Lassen Sie mich abschließend noch sagen, dass ich weiß, wovon ich rede - schließlich war ja lange Zeit bei den Schnatterern. Die größten Kritiker der Elche waren eben früher selber welche. 
david ramirer antwortete am 22. Feb, 21:21:
dass sie wissen wovon sie sprechen
und viel ahnung von kommunikation und ihren auswüchsen haben, stelle ich nicht in frage.
mich verwundert nur, mit welcher "hartnäckigkeit" (ich stelle dieses wort deswegen in anführungszeichen, weil der begriff m.e. hier nur bedingt passt) sie bestimmte begriffe aufnehmen und immer wieder zu belegen versuchen, warum diese begriffe nicht passen, nicht umsetzbar sind, warum bloggen eine totgeburt ist, weswegen die ganzen sozialen netze nur schaumburgen sind, dass die rechnung nicht aufgehen kann, usw.

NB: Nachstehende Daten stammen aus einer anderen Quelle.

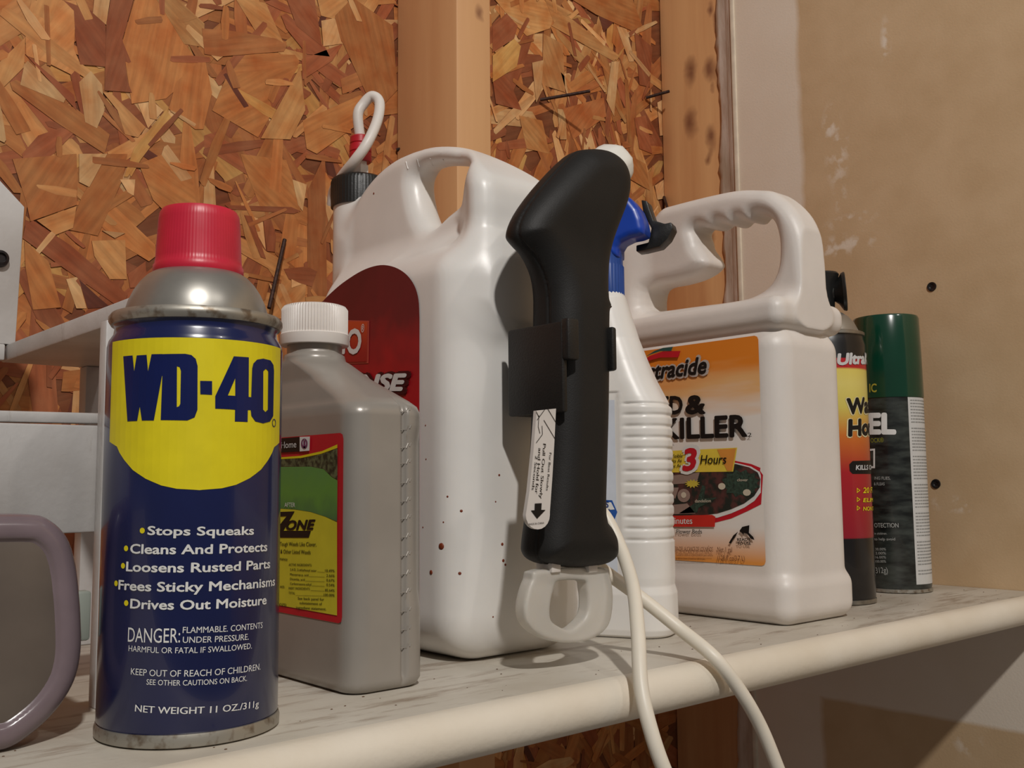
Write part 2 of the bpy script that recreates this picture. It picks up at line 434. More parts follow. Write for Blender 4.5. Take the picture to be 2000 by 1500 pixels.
wall_back = strand_mesh('wall_back', [([(-.7, -.6), (.90, -.6), (.90, .85), (-.7, .85)], WV + .003, .011, (130, 80, 50), .4, 0)], None)
wall_back.name = 'wall_back'; tag(wall_back, 'oriented strand board sheathing of big orange and tan wood strands behind the shelf', kind='structure'); BASE['wall_back'] = Vector((0, 0, 0))
polys = []
def rnd_strand(cu, cz, L, W, ang, tint, depth):
    ca, sa = math.cos(ang), math.sin(ang); P = []
    tip = random.uniform(.0, .35); a = random.uniform(.3, 1); bq = random.uniform(.3, 1)
    raw = [(-L / 2, -W / 2 * a), (-L / 2 + tip * W, -W / 2), (0, -W / 2 * random.uniform(.85, 1.1)), (L / 2 - W * tip, -W / 2 * bq), (L / 2, -W * .1), (L / 2 - W * random.uniform(0, .4), W / 2 * bq), (0, W / 2 * random.uniform(.85, 1.1)), (-L / 2 + W * random.uniform(0, .4), W / 2 * a)]
    for x, y in raw: P.append((cu + x * ca - y * sa, cz + x * sa + y * ca))
    return (P, WV + .003 - depth, depth + .0002, tint, ang, random.uniform(0, 50))
keys = ['T'] * 3 + ['O'] * 5 + ['R'] * 4 + ['B'] * 3 + ['P'] * 1 + ['Y']
for i in range(5200):
    cu = random.uniform(-.5, .88); cz = random.uniform(-.5, .80)
    f = i / 5200
    L = random.uniform(.05, .14) * (1.1 - .5 * f); W = random.uniform(.008, .026) * (1.1 - .5 * f)
    if i % 4 == 0: L *= .5; W *= .45
    k = random.choice(keys)
    if i % 4 == 0 and random.random() < .3: k = random.choice(['P', 'D', 'R', 'R', 'P'])
    polys.append(rnd_strand(cu, cz, L, W, random.gauss(1.45, .75) if cu > .55 else random.uniform(0, PI), TINT[k], .0002 + .0010 * f))
for i in range(380):
    cu = random.uniform(.1, .88); cz = random.uniform(-.1, .62)
    polys.append(rnd_strand(cu, cz, random.uniform(.012, .045), random.uniform(.003, .008), random.uniform(0, PI), TINT[random.choice('PTORBRTTOPB')], random.uniform(.0012, .0016)))
o = strand_mesh('pressed_strands', polys, wall_back); o['kind'] = 'stuff'
TR = [('T', [(62, 0), (150, 0), (145, 95), (158, 125), (140, 145), (100, 125), (52, 108), (50, 60)]), ('R', [(125, 0), (205, 30), (212, 130), (157, 125), (148, 70), (145, 20)]),
('P', [(185, -5), (216, -5), (208, 48), (182, 25)]), ('R', [(217, -5), (262, -5), (240, 75), (250, 160), (258, 180), (205, 176), (208, 50)]),
('O', [(265, -5), (305, -5), (350, 40), (362, 85), (395, 130), (325, 192), (258, 202), (240, 80)]), ('T', [(305, -5), (345, -5), (400, 45), (400, 92), (360, 85), (345, 60)]),
('P', [(55, 118), (130, 190), (125, 200), (40, 165), (48, 125)]), ('R', [(50, 105), (145, 185), (150, 215), (122, 185)]), ('T', [(-5, 125), (50, 72), (48, 130), (-5, 182)]),
('O', [(20, 160), (32, 155), (150, 212), (215, 262), (205, 300), (110, 238), (25, 175)]), ('P', [(155, 160), (178, 138), (200, 165), (205, 215), (190, 250), (167, 238)]),
('T', [(202, 180), (216, 180), (285, 248), (270, 268), (245, 262), (230, 215)]), ('P', [(270, 202), (300, 198), (320, 215), (290, 250)]), ('O', [(330, 212), (345, 160), (400, 110), (415, 180), (398, 252), (382, 252)]),
('Y', [(325, 213), (337, 230), (250, 345), (243, 345), (262, 290)]), ('B', [(395, 55), (455, 60), (540, 75), (562, 88), (555, 100), (430, 110), (400, 105)]),
('T', [(460, -5), (520, 5), (560, 95), (600, 105), (590, 118), (548, 105), (500, 60)]), ('R', [(550, 30), (560, 25), (605, 65), (635, 90), (645, 110), (600, 105), (560, 55)]),
('R', [(560, -5), (615, -5), (630, 90), (580, 50)]), ('P', [(628, 40), (655, 35), (668, 85), (632, 90)]), ('O', [(462, 106), (545, 102), (583, 130), (505, 268), (415, 215), (430, 180)]),
('R', [(590, 115), (670, 85), (650, 118), (592, 155)]), ('O', [(655, 30), (690, -5), (768, 50), (777, 175), (740, 215), (715, 180), (660, 60)]), ('T', [(587, 130), (597, 215), (568, 272), (510, 270)]),
('O', [(705, 185), (738, 215), (620, 300), (600, 290), (592, 235)]), ('T', [(620, -5), (680, -5), (676, 28), (650, 36), (628, 30)]), ('O', [(25, 310), (150, 300), (152, 365), (150, 400), (60, 432), (52, 395)]),
('P', [(155, 300), (210, 300), (175, 365), (155, 355)]), ('O', [(210, 300), (250, 300), (240, 350), (192, 460), (135, 448), (160, 385)]), ('Y', [(250, 332), (282, 300), (257, 345)]),
('R', [(50, 440), (65, 430), (140, 480), (250, 575), (240, 600), (222, 592), (100, 505), (45, 465)]), ('T', [(72, 430), (150, 402), (143, 445), (110, 458)]),
('O', [(272, 320), (320, 300), (375, 345), (385, 400), (330, 420), (300, 390)]), ('P', [(235, 350), (265, 350), (262, 382), (250, 375)]), ('T', [(180, 470), (245, 468), (248, 545), (215, 545), (185, 500)]),
('O', [(48, 470), (95, 510), (120, 600), (65, 605), (50, 520)]), ('P', [(130, 545), (153, 540), (170, 602), (150, 602)]), ('D', [(155, 545), (195, 582), (217, 600), (172, 602)]),
('R', [(250, 535), (285, 510), (287, 560), (255, 562)]), ('P', [(200, 450), (245, 455), (225, 465)]), ('O', [(470, 300), (560, 312), (590, 400), (585, 415), (510, 405), (480, 330)]),
('R', [(440, 400), (570, 404), (588, 412), (575, 417), (450, 408)]), ('R', [(515, 430), (530, 428), (540, 460), (538, 492), (522, 490)]), ('R', [(478, 420), (492, 422), (520, 505), (510, 502)]),
('P', [(493, 422), (514, 430), (520, 488), (502, 455)]), ('P', [(572, 350), (600, 360), (592, 412), (583, 400)]), ('R', [(555, 525), (600, 520), (620, 530), (610, 560), (565, 545)]),
('P', [(570, 545), (590, 555), (570, 562)]), ('B', [(602, 372), (636, 300), (640, 600), (602, 580)]), ('T', [(540, 555), (600, 548), (592, 622), (532, 622)]),
('R', [(963, 52), (990, 25), (1012, 50), (1005, 75), (963, 102)]), ('Y', [(963, 108), (1005, 75), (1018, 90), (1010, 130), (963, 160)]), ('T', [(965, -5), (1060, -5), (1085, 25), (1075, 55), (1030, 70), (1010, 50)]),
('T', [(1064, -5), (1120, 25), (1092, 36), (1084, 46)]), ('T', [(1078, 50), (1102, 25), (1210, 108), (1200, 120)]), ('O', [(1112, -5), (1235, -5), (1255, 50), (1235, 60), (1165, 28)]),
('R', [(1102, 42), (1130, 34), (1145, 72), (1120, 78)]), ('T', [(1062, 65), (1100, 85), (1105, 180), (1060, 165)]), ('D', [(1170, 28), (1200, 42), (1180, 62)]), ('P', [(1195, 120), (1210, 120), (1200, 227), (1185, 195)]),
('P', [(1205, 50), (1225, 56), (1240, 120), (1230, 120)]), ('P', [(1096, 140), (1105, 150), (1115, 208)]), ('B', [(1100, 212), (1180, 190), (1185, 227), (1120, 272)]), ('P', [(1040, 122), (1062, 117), (1058, 180), (1048, 200)]),
('R', [(963, 152), (990, 142), (1020, 215), (970, 202)]), ('P', [(1090, 212), (1105, 214), (1108, 272), (1095, 272)]), ('R', [(1240, 62), (1275, 92), (1270, 170), (1250, 165)]),
('T', [(1155, 300), (1205, 280), (1215, 330), (1170, 345)]), ('P', [(1285, 200), (1303, 190), (1306, 262), (1290, 265)]), ('R', [(1240, 230), (1262, 225), (1275, 300), (1250, 290)]),
('P', [(1280, 362), (1306, 345), (1310, 385), (1285, 390)]), ('O', [(1225, 300), (1262, 320), (1270, 372), (1232, 350)]), ('T', [(1015, 225), (1060, 235), (1075, 300), (1030, 290)])]
for i, (k, P) in enumerate(TR):
    Q = [at_v(x, y, WV + .001) for x, y in P]; Q = [(q.x, q.z) for q in Q]
    best = max(((math.dist(a, b), a, b) for a in Q for b in Q), key=lambda e: e[0]); ang = math.atan2(best[2][1] - best[1][1], best[2][0] - best[1][0])
    d = .00115 + .00012 * (i % 4)
    strand_mesh('wood_strand', [(Q, WV + .003 - d, .0011, TINT[k], ang, i * 1.7)], wall_back)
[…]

die bloggerwelt ist - da gebe ich ihnen recht - voll von krawattenträgern und sandalenfreaks, voll von mickymäusen und donalds, voll von fußballern, onanisten und kreativen halbblutindianern. ein haufen spinner - und ein haufen denker - blasen ihre elaborate ins digitale universum (von dem ja das nirvana, metaphysisch betrachtet, auch ein teil ist - irgendwann). die relevanz von all dem kann natürlich hinterfragt werden: aber kann nicht genauso gut die relevanz von allem hinterfragt werden? die selbe mischung von wahnsinn und vernunft sehe ich jeden tag bei einem spaziergang durch eine beliebige stadt. soziale netze sind auch dort klein oder groß, eng oder weitmaschig geknüpft. es steht vielleicht keine durchkomponierte idee dahinter, aber es gibt diese netze. die blog/chat/foren/whatever-strukturen sind keine organisierte angelegenheit, vielmehr ein organisch wucherndes gebilde, genauso zweckfremd wie die welt, in der wir leben.
ihr aufgreifen eines geblubbers von irgendwo in diesem geblubber, die kritik und demaskierung dieser worthülsen erscheint mir wie ein kampf gegen windmühlen, die eben keine riesen sind.
ja, nicht einmahl windmühlen sind, weil unten kein mehl, und schon gar kein brot, herauskommt. 
sehpferd antwortete am 22. Feb, 21:34:
Sie sprechen mir aus dem Herzen ...
... und haben Recht, wenn sie sagen, dass unten kein Mehl herauskommt. Mir scheint, es geht nicht um Windmühlen, sondern um Windmacher. Und ich habe nun mal ein Auge auf diese personifizierten Blasebalge geworfen, so, wie ich einst ein Auge auf die anderen Heilsbringer hatte.